Hiawatha Traditional Music Festival: 41st annual gathering set for weekend

A band performs at a previous Hiawatha festival. (Journal file photo)

MARQUETTE — The 41st annual Hiawatha Traditional Music Festival is fast approaching, bringing with it traditional music performances, dances, workshops and more.

Starting Friday, attendees from all walks of life will converge upon Tourist Park in Marquette, in what Festival Director Susan Divine calls an inclusive experience.

“We just want people to know, whether it’s your first time to the park or you attend every year, we welcome you with open arms,” Divine said. “It’s a chance for people to come away from their everyday lives and have a moment to camp and be in nature — to sit down and take a breath and listen to great music. It doesn’t get any better than that.”

One of the most fulfilling experiences during the festival can be offering to share your time and talents, Divine said.

“We are still looking for volunteers. We have about 70% of our volunteer slots filled up, so people can go on our website at hiawathamusic.org and click on the link for our volunteer sign-up,” Divine said. “Volunteers are what make the festival a fun and smooth weekend for everyone.”

Main-stage musicians include Lula Wiles, The Barn Owls, The Po’ Ramblin Boys, Old Salt Union T-Mart Rounders, Jeffrey Foucault with Kris Delmhorst, Red Tail Ring, Sumkali and Devil in the Woodpile.

There are also a few new additions to the festival itself, Divine said.

First-time festivalgoers are invited to attend an orientation from 11 a.m. to noon Saturday to participate in a tour of the Hiawatha grounds, meet new friends, get information about the schedule and the benefits of becoming a Hiawatha Music Co-op member, she said.

Due to mounting concern over the years about bicycle safety, children ages 4 to 14 must wear a helmet when riding bikes during the festival, she said. They must also attend a new Festival Bike Safety Session sponsored by Start the Cycle, she said. Children who have completed the session will receive a wristband that they will be required to wear all weekend.

Divine said the Hiawatha Music Co-Op Advisory Board contemplated whether bikes should be allowed.

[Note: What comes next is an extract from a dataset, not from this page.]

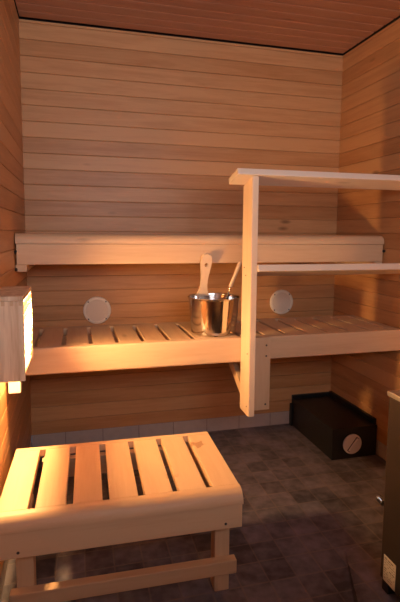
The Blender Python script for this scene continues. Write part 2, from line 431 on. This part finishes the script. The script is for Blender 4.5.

“The board thought about it, and we decided that bringing bikes and being able to ride bikes on festival grounds is very important to the kids and families that come to Hiawatha,” Divine said, “so we decided to continue allowing bikes but make changes that will keep everyone safe.”

Safety session locations and times are available at the festival website.

Another addition this year is a musical petting zoo in the children’s area sponsored by Yooptone Music.

“It’s in the kids’ area, but I think it’s something that people of all ages enjoy,” Divine said. “You can experience a variety of instruments, hold them, play them and see what it’s like.”

Another new development will be in the dance tent on Friday night.

Northern Michigan University music professor Carrie Biolo will lead a “Call to the Dance” drum circle from 5:45 to 6:45 p.m. Drummers of all ages and abilities are welcome to participate in the event, Divine said.

Tickets for the festival will be available at the festival gate along Marquette County Road 550 at the Jacobetti Complex parking lot across from Tourist Park.

Weekend passes for adults, seniors and teens between the ages of 13 and 17 are $85, while children ages 6 to 12 are $5. Single-day tickets are $25 for the Friday night dance, or $50 for Saturday or Sunday single-day passes.

Divine said she is excited to see what this year’s festival brings, and hopes to see even more local attendees.

“We have a jewel right in our backyard,” she said. “I hope more people from the area can come out. Being in a beautiful environment and hearing great music just feeds your soul.”